I’ve written elsewhere about how the opening wedding scene of The Godfather strikes me as the perfect illustration of how character is best revealed through a series of clear, immediate objectives. We’re introduced in the course of half an hour or so to a dozen important players, and nearly all of them have something that they want, ranging from Bonasera’s desire for vengeance to Luca Brasi’s need to make a good impression on the Don. Without those clear snapshots of motivation—not to mention the ravishing editing and Coppola’s great eye for distinctive faces—the characters would quickly blur together, stranding us during the crucial opening act of the movie. The idea of starting at a wedding, which follows Puzo’s novel, is a masterstroke in itself: it gives characters of all generations and backgrounds an excuse to be in the same place, while setting up themes of family and loyalty that will pay off later on. Yet we’re never conscious of the fact that we’re being fed information; we’re simply immersed in the scene, which seems to unfold as organically as life. (Coppola clearly liked this trick, which he repeated in the next two Godfather films, although never with quite the same naturalness and grace.)

Marlon Brando and Francis Ford Coppola on the set of The Godfather

A movie is like a party in another way, too: after a few minutes, we generally have a good idea of whether or not we want to spend more time in the company of these characters. Like a real party, we’re usually willing to give it the benefit of the doubt at first, but there occasionally comes a time when it seems easier to leave than to stick around. (As the legendary theater owner Oscar Brotman put it: “If nothing has happened by the end of the first reel, nothing is going to happen.”) And some of the best movies are those in which we’d be happy to hang out with the characters regardless of the plot, which is how I feel about films as different as The Red Shoes, Chungking Express, and The Life Aquatic with Steve Zissou. In some cases, entire franchises, like the Ocean’s series, are spun out of an audience’s perceived desire to pick up on the vibes given off by a handful of cool characters, but it’s even more powerful when it happens by accident. And the best case of all is when a film moves smoothly from one plot point to the next, keeping the story in motion, while also tantalizing you with enough life and color to make you wonder what might be happening beyond the edge of the frame.

That’s why, if I had to pick one cinematic party to crash, it would be a night at Rick’s Place in Casablanca. (I know this isn’t technically a party, but it’s more than close enough, especially when the audience sings along with Sam to “Knock on Wood.”) I don’t think any movie comes close to the first thirty minutes of Casablanca at immersing us at once in its world, really nothing more than a series of sets on the Warner Bros. backlot, with every table containing its own miniature scene of negotiation, deception, or intrigue.

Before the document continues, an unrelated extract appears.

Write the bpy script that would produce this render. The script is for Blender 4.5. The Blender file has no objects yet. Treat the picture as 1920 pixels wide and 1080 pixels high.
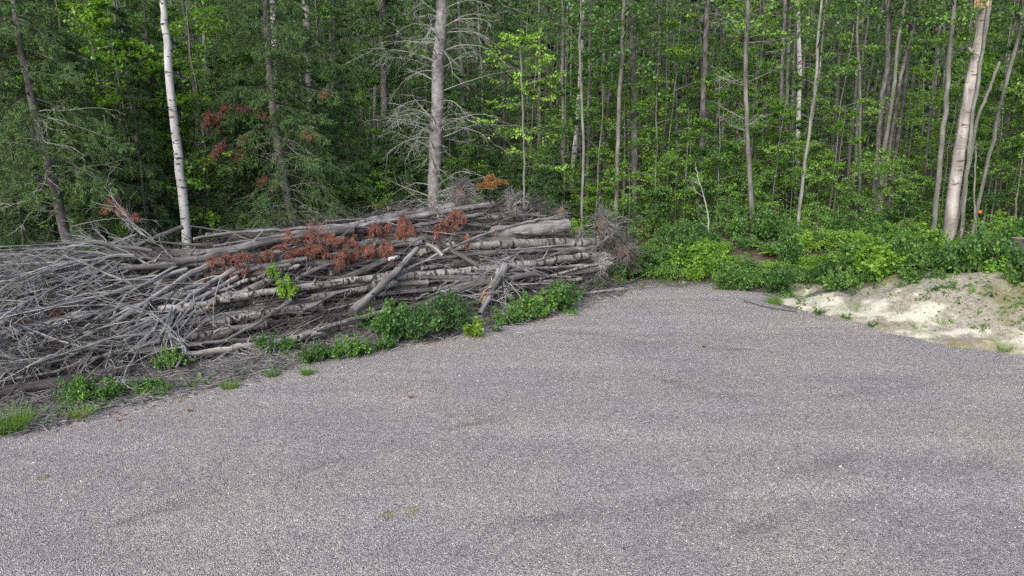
import bpy, math
import numpy as np
from mathutils import Vector

# ------------------------------------------------------------------ camera, world, sun, exposure
scene = bpy.context.scene
COL = scene.collection
CAM_H, PITCH, FPX = 4.0, math.radians(12.0), 1297.0          # metres, down-tilt, focal length in 1920-px
cam_d = bpy.data.cameras.new("camera"); cam = bpy.data.objects.new("camera", cam_d); COL.objects.link(cam)
cam.location = (0, 0, CAM_H); cam.rotation_euler = (math.radians(90) - PITCH, 0, 0)
cam_d.sensor_width = 36.0; cam_d.lens = 36.0 * FPX / 1920.0
cam_d.clip_start = 0.1; cam_d.clip_end = 2000
scene.camera = cam

SUN_EL, SUN_ROT = math.radians(34), math.radians(205)
world = bpy.data.worlds.new("World"); scene.world = world; world.use_nodes = True
wn = world.node_tree.nodes; wl = world.node_tree.links
bg = wn["Background"]; sky = wn.new("ShaderNodeTexSky"); sky.sky_type = 'NISHITA'; sky.sun_disc = False
sky.sun_elevation = SUN_EL; sky.sun_rotation = SUN_ROT; sky.dust_density = 3.0; sky.air_density = 1.0; sky.ozone_density = 1.0
whs = wn.new('ShaderNodeHueSaturation'); whs.inputs['Saturation'].default_value = 0.95; wl.new(sky.outputs[0], whs.inputs['Color']); wl.new(whs.outputs[0], bg.inputs[0]); bg.inputs[1].default_value = 0.13
sd_ = bpy.data.lights.new("sun", 'SUN'); sun = bpy.data.objects.new("sun", sd_); COL.objects.link(sun)
sd_.energy = 1.9; sd_.angle = math.radians(40); sd_.color = (1.0, 0.96, 0.9)
sdir = Vector((math.sin(SUN_ROT) * math.cos(SUN_EL), math.cos(SUN_ROT) * math.cos(SUN_EL), math.sin(SUN_EL)))
sun.rotation_euler = sdir.to_track_quat('Z', 'Y').to_euler()
scene.view_settings.view_transform = 'Standard'; scene.view_settings.look = 'None'
scene.view_settings.exposure = 0.88; scene.view_settings.gamma = 1.0
scene.cycles.max_bounces = 5; scene.cycles.diffuse_bounces = 3; scene.cycles.glossy_bounces = 1
scene.cycles.transmission_bounces = 3; scene.cycles.transparent_max_bounces = 4
scene.cycles.use_denoising = False
scene.cycles.caustics_reflective = False; scene.cycles.caustics_refractive = False

rng = np.random.default_rng(7)
A = lambda *v: np.array(v, float)

# ------------------------------------------------------------------ camera geometry: a pixel of the 1920x1080 photograph to a ray
cF = A(0, math.cos(PITCH), -math.sin(PITCH)); cU = A(0, math.sin(PITCH), math.cos(PITCH)); cX = A(1, 0, 0); cO = A(0, 0, CAM_H)
def ray(px, py):
    return cF + (px - 960) / FPX * cX - (py - 540) / FPX * cU
def on_z(px, py, z=0.0):
    r = ray(px, py); return cO + r * ((z - CAM_H) / r[2])
def at_y(px, py, Y):
    r = ray(px, py); return cO + r * (Y / r[1])

def sstep(a, b, x):
    t = np.clip((x - a) / (b - a), 0, 1); return t * t * (3 - 2 * t)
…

It’s so masterful an exercise in exposition that by the time Henreid and Bergman—or two of three of the movie’s ostensible leads—make an entrance, it feels like a bonus: between Bogart, Rains, Lorre, Greenstreet, Dooley Wilson, and S.Z. “Cuddles” Sakall, we’re already at a party in which we feel we could happily spend the rest of our lives. Not everyone agrees, of course, as the man at the bar would be quick to remind us: “Waiting, waiting, waiting. I’ll never get out of here. I’ll die in Casablanca.” That’s one of the great hidden ironies of the richest of all Hollywood movies: a city that most of the characters desperately want to leave has become a place, or a party, that we only want to revisit.